A the centre of the Macintosh user experience are menus. It’s one of the big differences between us and them – there’s a menu at the top all the time, which changes dependent on which application you’re in. Even the desktop has a menu, this differs greatly from Windows, where there’s a menu at the top of each window.

Once Microsoft have brainwashed all those poor Windows users into thinking that the ribbon is a better metaphor than the menu, (and they already have a few converts – some commentators are saying that it takes a few days to get the hang of it, and then you get used to it), then Apple will find it even harder to win switchers because the user experience will be totally different.

Then Microsoft have the upper hand on interface design, again, not because it’s better but because they will have the user’s on their side.

One fly in the ointment you might think is that developers might not take the bait. If developers see that menus are a better way of using their application, then they’ll stick to them. But I don’t think so.

Way back, when Adobe Acrobat Reader was first created, it had menus and pallets to manipulate documents. At around version 2 or 3, they changed the interface to what it is today, a confusing morass of little icons on square strips, with little or no indication of what they do. Their reason for this? They looked into who downloaded the Reader, what their favourite application was, and mirrored that user interface.
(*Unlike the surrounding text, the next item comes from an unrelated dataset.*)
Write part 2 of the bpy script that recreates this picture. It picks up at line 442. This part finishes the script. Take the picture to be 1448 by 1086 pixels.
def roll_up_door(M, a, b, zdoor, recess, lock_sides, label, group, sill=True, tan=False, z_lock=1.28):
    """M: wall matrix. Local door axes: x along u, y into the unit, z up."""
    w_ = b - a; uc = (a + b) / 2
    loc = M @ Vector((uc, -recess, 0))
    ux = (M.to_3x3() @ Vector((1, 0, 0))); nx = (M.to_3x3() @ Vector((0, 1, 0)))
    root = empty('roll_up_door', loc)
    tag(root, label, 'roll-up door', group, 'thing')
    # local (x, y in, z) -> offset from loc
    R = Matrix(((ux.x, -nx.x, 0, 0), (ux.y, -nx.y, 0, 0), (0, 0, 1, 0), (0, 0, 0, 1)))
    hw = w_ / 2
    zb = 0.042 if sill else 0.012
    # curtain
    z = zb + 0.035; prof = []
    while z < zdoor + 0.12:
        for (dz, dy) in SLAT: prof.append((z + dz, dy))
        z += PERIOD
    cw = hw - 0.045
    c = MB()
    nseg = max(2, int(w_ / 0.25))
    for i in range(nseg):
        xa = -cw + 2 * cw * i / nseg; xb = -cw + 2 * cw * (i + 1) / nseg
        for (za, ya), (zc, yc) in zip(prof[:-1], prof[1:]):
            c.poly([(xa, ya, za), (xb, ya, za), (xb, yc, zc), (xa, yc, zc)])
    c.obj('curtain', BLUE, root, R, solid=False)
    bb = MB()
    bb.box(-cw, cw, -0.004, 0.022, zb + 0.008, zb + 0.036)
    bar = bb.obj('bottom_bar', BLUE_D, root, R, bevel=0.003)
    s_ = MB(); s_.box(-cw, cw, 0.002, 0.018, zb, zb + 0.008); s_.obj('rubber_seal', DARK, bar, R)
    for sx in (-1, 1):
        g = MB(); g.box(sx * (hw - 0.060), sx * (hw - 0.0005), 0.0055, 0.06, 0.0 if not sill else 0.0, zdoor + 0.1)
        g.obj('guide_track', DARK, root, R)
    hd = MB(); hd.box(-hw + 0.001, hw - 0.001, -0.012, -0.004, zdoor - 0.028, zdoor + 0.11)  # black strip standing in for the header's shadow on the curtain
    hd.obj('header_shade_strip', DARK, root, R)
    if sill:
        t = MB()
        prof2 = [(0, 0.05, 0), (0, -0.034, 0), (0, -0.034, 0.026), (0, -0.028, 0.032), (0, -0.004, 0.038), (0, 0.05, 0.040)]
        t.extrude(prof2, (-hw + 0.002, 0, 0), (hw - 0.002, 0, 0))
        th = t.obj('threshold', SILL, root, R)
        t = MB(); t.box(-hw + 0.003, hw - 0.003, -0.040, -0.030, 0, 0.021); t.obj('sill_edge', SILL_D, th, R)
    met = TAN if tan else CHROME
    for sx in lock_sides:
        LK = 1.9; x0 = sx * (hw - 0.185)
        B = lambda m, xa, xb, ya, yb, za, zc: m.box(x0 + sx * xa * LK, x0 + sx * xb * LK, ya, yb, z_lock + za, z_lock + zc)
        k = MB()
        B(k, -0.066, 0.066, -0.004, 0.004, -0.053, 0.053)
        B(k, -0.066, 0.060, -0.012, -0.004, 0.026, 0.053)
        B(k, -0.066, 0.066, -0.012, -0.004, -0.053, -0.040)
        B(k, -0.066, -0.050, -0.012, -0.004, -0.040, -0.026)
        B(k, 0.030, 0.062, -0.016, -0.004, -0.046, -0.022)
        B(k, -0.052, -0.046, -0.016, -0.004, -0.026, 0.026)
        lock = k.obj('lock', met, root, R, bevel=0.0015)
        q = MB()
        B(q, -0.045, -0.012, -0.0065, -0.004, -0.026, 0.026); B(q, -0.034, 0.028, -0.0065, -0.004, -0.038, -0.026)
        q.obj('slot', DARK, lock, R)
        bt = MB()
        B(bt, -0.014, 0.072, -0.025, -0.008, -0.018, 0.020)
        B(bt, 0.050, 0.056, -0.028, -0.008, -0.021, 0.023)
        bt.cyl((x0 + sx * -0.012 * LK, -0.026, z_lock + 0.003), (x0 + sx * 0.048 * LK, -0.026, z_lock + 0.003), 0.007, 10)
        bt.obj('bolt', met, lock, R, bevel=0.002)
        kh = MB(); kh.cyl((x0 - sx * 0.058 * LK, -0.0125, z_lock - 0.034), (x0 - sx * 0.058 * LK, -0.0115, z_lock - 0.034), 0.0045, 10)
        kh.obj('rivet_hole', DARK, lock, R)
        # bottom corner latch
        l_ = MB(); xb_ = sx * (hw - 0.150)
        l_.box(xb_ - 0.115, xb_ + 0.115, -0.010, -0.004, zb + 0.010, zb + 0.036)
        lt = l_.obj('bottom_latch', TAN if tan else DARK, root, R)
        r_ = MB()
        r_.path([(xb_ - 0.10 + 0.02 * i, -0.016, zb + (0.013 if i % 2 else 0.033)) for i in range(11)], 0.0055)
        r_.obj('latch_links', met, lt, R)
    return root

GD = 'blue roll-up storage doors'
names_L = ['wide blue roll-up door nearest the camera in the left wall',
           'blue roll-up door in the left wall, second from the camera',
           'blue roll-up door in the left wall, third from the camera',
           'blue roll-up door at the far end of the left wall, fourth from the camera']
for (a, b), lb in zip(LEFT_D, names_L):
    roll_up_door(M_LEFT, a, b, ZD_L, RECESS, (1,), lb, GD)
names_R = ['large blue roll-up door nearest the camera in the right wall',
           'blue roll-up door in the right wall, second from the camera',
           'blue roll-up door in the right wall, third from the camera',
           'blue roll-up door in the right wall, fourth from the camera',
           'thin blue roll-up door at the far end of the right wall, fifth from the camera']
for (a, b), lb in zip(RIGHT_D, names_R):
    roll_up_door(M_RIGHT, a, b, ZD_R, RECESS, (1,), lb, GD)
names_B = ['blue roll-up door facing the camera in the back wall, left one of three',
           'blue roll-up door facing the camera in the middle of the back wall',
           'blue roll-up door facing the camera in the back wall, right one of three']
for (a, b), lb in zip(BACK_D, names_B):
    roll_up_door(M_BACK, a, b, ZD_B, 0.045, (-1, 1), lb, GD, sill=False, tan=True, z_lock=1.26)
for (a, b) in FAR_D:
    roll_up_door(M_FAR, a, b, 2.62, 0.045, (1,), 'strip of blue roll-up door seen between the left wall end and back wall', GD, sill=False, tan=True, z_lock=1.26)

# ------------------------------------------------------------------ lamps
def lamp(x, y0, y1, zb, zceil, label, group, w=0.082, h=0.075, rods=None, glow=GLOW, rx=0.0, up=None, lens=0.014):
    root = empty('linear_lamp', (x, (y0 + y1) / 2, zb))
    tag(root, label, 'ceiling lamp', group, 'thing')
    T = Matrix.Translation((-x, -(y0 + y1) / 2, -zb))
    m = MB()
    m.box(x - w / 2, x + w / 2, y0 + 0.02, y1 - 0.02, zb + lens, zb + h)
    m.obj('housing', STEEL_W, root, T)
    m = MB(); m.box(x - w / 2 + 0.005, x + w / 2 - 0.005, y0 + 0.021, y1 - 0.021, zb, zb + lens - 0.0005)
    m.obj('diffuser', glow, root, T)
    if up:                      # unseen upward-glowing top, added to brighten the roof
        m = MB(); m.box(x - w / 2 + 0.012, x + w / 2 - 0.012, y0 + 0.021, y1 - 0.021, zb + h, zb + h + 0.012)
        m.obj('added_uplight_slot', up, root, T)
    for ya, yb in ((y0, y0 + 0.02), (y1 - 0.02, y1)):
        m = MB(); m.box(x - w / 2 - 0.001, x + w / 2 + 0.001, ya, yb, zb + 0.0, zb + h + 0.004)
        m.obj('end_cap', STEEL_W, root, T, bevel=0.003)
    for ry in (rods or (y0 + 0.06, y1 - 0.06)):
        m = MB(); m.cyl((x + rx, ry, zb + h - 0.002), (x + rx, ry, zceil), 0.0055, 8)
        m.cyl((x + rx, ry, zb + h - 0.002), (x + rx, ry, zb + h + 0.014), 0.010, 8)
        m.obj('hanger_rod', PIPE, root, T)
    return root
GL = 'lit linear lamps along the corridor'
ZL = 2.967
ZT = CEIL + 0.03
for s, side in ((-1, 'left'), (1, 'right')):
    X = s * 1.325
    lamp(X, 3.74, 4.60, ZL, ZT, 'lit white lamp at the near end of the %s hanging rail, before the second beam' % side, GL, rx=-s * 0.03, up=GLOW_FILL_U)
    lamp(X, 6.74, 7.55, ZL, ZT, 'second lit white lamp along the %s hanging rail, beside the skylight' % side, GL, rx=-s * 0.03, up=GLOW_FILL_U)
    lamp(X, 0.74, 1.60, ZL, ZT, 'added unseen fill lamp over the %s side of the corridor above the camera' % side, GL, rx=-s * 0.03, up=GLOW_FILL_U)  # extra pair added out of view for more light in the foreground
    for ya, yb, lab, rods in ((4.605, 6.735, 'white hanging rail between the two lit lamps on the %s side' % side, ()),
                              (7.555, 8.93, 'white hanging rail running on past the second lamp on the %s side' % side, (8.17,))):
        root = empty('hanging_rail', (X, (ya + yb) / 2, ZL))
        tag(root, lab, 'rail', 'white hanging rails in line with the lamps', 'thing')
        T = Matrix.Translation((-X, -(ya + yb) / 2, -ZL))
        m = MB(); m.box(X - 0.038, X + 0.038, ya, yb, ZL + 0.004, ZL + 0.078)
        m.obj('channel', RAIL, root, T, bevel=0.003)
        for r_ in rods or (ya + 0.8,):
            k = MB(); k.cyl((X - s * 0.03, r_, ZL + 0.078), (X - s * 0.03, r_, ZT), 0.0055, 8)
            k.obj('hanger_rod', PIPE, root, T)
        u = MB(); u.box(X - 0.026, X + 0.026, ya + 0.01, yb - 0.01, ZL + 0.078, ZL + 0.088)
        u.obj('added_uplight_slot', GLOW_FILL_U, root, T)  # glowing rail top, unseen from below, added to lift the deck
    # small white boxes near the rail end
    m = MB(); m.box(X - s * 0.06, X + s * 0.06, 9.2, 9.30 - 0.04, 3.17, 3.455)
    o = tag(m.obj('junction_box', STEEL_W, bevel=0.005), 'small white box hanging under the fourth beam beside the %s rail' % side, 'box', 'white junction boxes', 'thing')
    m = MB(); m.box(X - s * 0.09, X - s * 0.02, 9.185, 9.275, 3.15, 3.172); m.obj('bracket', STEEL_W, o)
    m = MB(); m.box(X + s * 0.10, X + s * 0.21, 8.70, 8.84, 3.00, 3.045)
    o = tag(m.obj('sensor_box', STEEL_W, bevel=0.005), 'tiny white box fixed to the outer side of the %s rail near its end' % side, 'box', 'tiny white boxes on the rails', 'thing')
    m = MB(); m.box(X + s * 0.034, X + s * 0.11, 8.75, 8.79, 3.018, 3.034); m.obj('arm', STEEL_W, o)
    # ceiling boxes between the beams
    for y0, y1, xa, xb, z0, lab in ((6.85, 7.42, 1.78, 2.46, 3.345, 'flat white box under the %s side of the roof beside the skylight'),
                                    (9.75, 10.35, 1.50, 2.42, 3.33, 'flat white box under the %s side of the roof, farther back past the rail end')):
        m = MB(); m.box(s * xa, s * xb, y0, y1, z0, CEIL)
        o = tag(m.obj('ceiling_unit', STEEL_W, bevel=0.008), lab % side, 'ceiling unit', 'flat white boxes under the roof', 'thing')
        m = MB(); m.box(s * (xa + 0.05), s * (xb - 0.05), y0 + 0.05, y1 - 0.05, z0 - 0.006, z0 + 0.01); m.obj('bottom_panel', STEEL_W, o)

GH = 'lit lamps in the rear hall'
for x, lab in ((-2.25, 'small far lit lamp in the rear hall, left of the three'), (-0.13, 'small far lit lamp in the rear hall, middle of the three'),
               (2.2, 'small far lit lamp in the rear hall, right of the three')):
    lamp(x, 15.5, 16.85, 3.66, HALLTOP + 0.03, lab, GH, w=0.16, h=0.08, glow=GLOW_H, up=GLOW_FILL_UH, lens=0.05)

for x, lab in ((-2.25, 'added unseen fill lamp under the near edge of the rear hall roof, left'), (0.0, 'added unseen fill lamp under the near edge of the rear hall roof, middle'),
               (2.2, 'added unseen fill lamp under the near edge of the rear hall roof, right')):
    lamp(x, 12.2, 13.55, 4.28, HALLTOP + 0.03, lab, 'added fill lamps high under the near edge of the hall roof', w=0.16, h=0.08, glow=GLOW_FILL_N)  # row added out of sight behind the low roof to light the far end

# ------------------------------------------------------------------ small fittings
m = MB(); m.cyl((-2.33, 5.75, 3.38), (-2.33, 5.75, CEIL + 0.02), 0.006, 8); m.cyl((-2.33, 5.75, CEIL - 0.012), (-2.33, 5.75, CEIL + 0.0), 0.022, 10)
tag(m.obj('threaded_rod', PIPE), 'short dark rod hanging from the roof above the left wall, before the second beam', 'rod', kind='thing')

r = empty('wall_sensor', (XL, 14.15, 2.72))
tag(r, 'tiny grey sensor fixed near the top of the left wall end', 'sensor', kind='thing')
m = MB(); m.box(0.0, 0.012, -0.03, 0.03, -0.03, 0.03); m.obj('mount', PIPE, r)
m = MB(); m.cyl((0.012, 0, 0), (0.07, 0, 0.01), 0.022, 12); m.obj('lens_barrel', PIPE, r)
That application was Word.

That’s why, today we are left with Acrobat’s appalling user interface – because of Microsoft useless GUI design.

Mr Jensen Harris, group program manager of the Microsoft Office user experience team, is quoted as saying, “we would like to see it [the ribbon] used as widely as possible because we are proud of our work.”

Everything Microsoft does has an ulterior, unspoken subtext – this is no exception.